Alcohol Task Force yields strategic plan calling for permanent committee, work groups

An Alcohol Task Force assembled last September by Miami President David Hodge has issued its report, which includes a proposed strategic plan that calls for a strong campus-community partnership, ongoing work groups and commitment to the issue of high-risk alcohol consumption among students.

Primary in its strategic framework is the creation of a permanent Alcohol Coordinating Committee (ACC). The work of the ACC will focus on three elements:

  1. Expanding a newly created website to include data, resources, new programs and a university statement regarding Miami’s approach to confronting alcohol issues.
  2. An inventory and gap analysis of existing data related to student alcohol use and development of a plan to improve tracking and assessment efforts.
  3. The establishment of focused work groups, each with a specific emphasis, to propose and execute interventions aimed at positively affecting community attitudes, behaviors and consequences related to high-risk alcohol use. Over time, as the environment and local conditions change, these work groups will evolve as they conclude their work and new issues emerge.

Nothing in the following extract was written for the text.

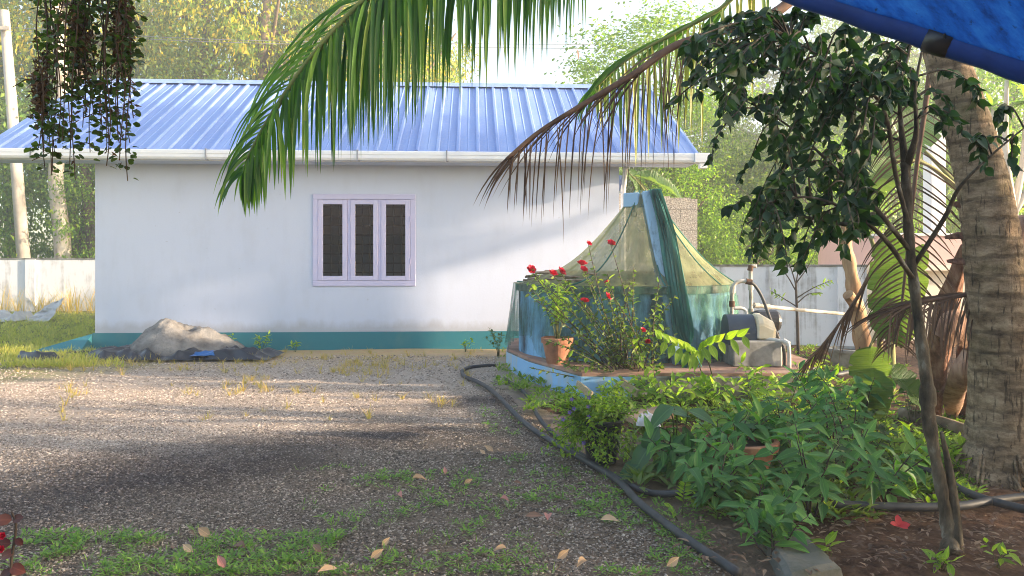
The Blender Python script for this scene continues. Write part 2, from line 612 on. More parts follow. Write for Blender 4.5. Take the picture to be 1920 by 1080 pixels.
m_conc = M('grey_concrete', [(.14, .14, .13), (.26, .26, .25), (.36, .36, .35)], 5, rough=.9, bmp=.25, bscale=30)
m_mossconc = M('mossy_concrete', [(.05, .06, .035), (.18, .18, .16), (.33, .33, .32)], 5, rough=.9, bmp=.3, bscale=30)
m_lav = M('lavender_paint', [(.52, .50, .72), (.57, .55, .76)], 5, rough=.45, spec=.45, bmp=.04)
m_gutter = M('white_gutter', [(.74, .75, .80), (.82, .83, .86)], 3, rough=.35, spec=.5)
m_bracket = M('grey_metal', [(.25, .25, .27), (.4, .4, .42)], 10, rough=.5, metallic=.6)
m_room = M('room_plaster', [(.30, .31, .34)], 2)
m_bar = M('dark_iron', [(.008, .008, .009), (.02, .018, .016)], 30, rough=.5)

def roof_material():
    m, nt, bs, out = nodes_of('blue_coated_steel')
    n1 = noise(nt, 1.5, 6, .7, stretch=(2.5, .5, .5))
    n2 = noise(nt, 22, 3)
    oi = nt.nodes.new('ShaderNodeObjectInfo')
    v = math_node(nt, 'ADD', math_node(nt, 'MULTIPLY', n1, .7), math_node(nt, 'MULTIPLY', oi.outputs['Random'], .3))
    c = ramp(nt, v, [(.3, (.15, .24, .54)), (.52, (.20, .31, .63)), (.75, (.31, .42, .70))])
    c = mixc(nt, math_node(nt, 'MULTIPLY', ramp(nt, n2, [(.5, (0, 0, 0)), (.72, (1, 1, 1))]), .3), c, (.45, .46, .55))
    nt.links.new(c, bs.inputs['Base Color'])
    nt.links.new(ramp(nt, n1, [(.3, (.30, .30, .30)), (.7, (.5, .5, .5))]), bs.inputs['Roughness'])
    bs.inputs['Specular IOR Level'].default_value = .5
    bump(nt, bs, noise(nt, 3, 3, stretch=(1.2, .4, 1)), .12, .02)
    return m
m_roof = roof_material()

def glass_material():
    m, nt, bs, out = nodes_of('window_glass')
    tr = nt.nodes.new('ShaderNodeBsdfTransparent')
    tr.inputs[0].default_value = (.75, .8, .8, 1)
    gl = nt.nodes.new('ShaderNodeBsdfGlossy')
    gl.inputs['Roughness'].default_value = .02
    fr = nt.nodes.new('ShaderNodeFresnel')
    fr.inputs[0].default_value = 1.5
    mx = nt.nodes.new('ShaderNodeMixShader')
    nt.links.new(fr.outputs[0], mx.inputs[0])
    nt.links.new(tr.outputs[0], mx.inputs[1])
    nt.links.new(gl.outputs[0], mx.inputs[2])
    nt.links.new(mx.outputs[0], out.inputs[0])
    return m
m_glass = glass_material()

# ------------------------------------------------------------------ setting: ground
def axis(vals):
    out = []
    for a, b, st in vals:
        out += list(np.arange(a, b, st))
    out.append(vals[-1][1])
    return np.array(out)

def hash_noise(x, y, sc, seed=0):
    return np.array([mnoise.noise((a * sc + seed, b * sc, seed * 1.7)) for a, b in zip(x, y)])

gx = axis([(-62, -16, 4), (-16, 10, .25), (10, 58, 4)])
gy = axis([(-14, 2, 2), (2, 26, .25), (26, 134, 6)])
XX, YY = np.meshgrid(gx, gy)
zz = np.zeros(XX.size)
fx, fy = XX.ravel(), YY.ravel()
near = (fx > -16) & (fx < 9.9) & (fy > 2.1) & (fy < 25.8)
zz[near] = hash_noise(fx[near], fy[near], 1.3, 3) * .018 + hash_noise(fx[near], fy[near], .35, 9) * .03
V = np.stack([fx, fy, zz - 0.004], 1)
nx, ny = len(gx), len(gy)
ii = np.arange(nx * ny).reshape(ny, nx)
FQ = np.stack([ii[:-1, :-1], ii[:-1, 1:], ii[1:, 1:], ii[1:, :-1]], -1).reshape(-1, 4)
go = link('ground', mesh_np('ground', V, FQ, True), None, m_ground)
go['kind'] = 'structure'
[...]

The initial work groups include:

  • Policy and enforcement.
  • Off-campus interventions and partnerships.
  • Academic support.
  • Education and prevention.
  • Intervention and treatment.

“As a member of the task force, I appreciated how open students were as they talked to us about the culture at Miami. They are looking for nonjudgmental conversations about how to have alcohol be a part of their social lives but not the center of it,” said Jayne Brownell, vice president for student affairs. “There are also many students who don’t drink alcohol at all and who feel invisible on campus. We need a new approach that is honest and direct and that helps students develop a ‘safe and smart’ approach in their alcohol decisions.”

The task force met weekly during fall, held focus groups with on- and off-campus groups and invited external review. It found unique, local environmental and cultural factors related to alcohol use and determined the need for greater coordination and more effective use of resources across campus and within the larger community.

An external reviewer from the Health and Social Development Program at the American Institutes for Research conducted an environmental scan over three days. His findings, included in the task force report, state in part, “Alcohol is readily accessible to underage students, who enter the culture with the belief that high-risk practices are critical for the attainment of social capital among their peers. This suggests that the environment is creating significant misperceptions of normative practices among its newest members.”

The report cites a list of recommendations that a previous task force proposed in 2006.

It also outlines the status of alcohol among Miami students: Survey results show that Miami students’ high-risk drinking behaviors are consistently higher than the national average (35 percent at midsemester vs. 28 percent) and that Miami students were more likely than other college students nationwide to report binge drinking.

The task force, citing the success students have with clearly defined academic standards, believes that “with a sustained, intentional effort involving all members of our community, both on-campus and off, the same high standards for a responsible, respectful, ‘safe and smart’ campus culture can be achieved.”